From The Sun we learn that another 72 of what it describes as the "new Mad Max-style troop carriers" will be ordered, at a cost of £40 million. That makes them over half a million each, nearly double the original cost of £230,000 per unit.
This completely passes by The Sun which "…told yesterday how an SAS officer died in a parachute jump because he did not have a £50 radio". Now it is "campaigning for ministers to ensure all UK forces have the kit they need." A newspaper which is making such issue of the death of an Army Captain through what it alleges is "penny pinching" is thus heedless of the fact that this vehicle is dangerously vulnerable both to mines and IEDs and to gunfire.
We have made our views abundantly clear on the dangers of these vehicles, not only here and here but particularly here, where we were able to illustrate the vulnerabilities.
The issue was extensively debated on the unofficial Army site, with a wide range of views expressed.
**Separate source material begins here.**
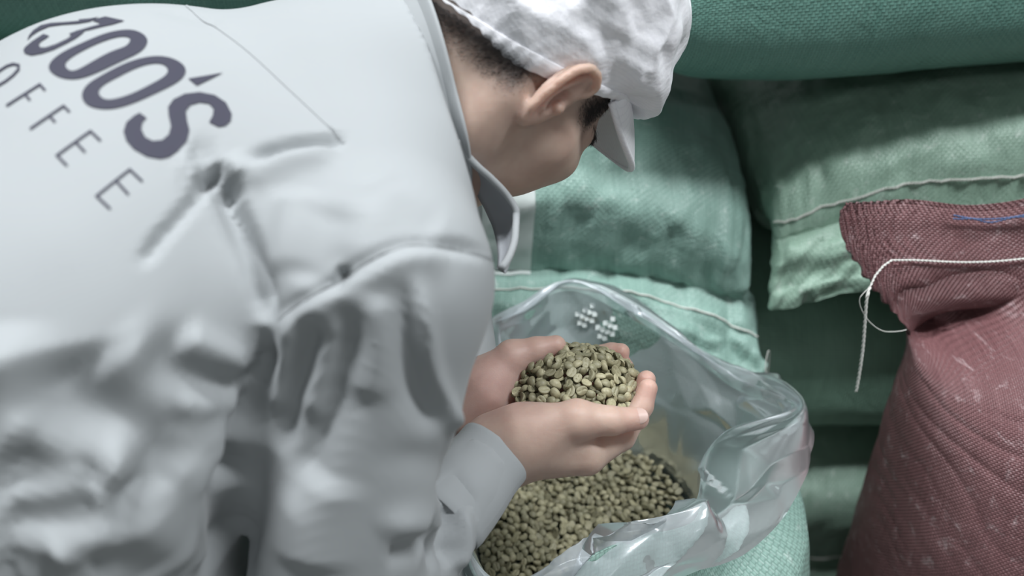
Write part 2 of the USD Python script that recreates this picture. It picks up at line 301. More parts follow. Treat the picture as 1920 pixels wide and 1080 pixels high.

If the case for the advocates of the vehicle can be summed up though, it is that the enhanced off-road performance gives it the ability to skirt danger areas, where mines might be laid, while its speed, manoeuvrability and firepower offers greater protection than can be achieved from a slower, armoured vehicle.
There seems to be some agreement in this context that the vehicle is fine for Special Forces and Special Forces Support Groups. These are often working in areas where they have the advantage of surprise and where there is some validity in providing high mobility to the exclusion of any protection.
However, the problem is that with the original purchase of 130 and now another 72, they look set to become a partial WIMIK Land Rover replacement, for "routine patrols" and other purposes for which they are entirely unsuited. As one poster to the Army forum put it, "…if it does get used for urban patrols or gets misused for other roles, then a lot of squaddies will not be coming home."
We have already seen a steady toll crews of Land Rover WIMIKs, Pinzgauers and even the occasional "Snatch", and there are many occasions where mobility affords little protection. A vehicle offering even less protection than the Land Rovers – which they seem set to replace – means we are indeed going to be seeing more body bags coming home.
Yet, as they pull the bodies from the wrecks of these vehicles – currently slated at over half-a-million each - not even The Sun will be able to complain of "penny pinching". And, if the Army was given yet more money, what then would it buy?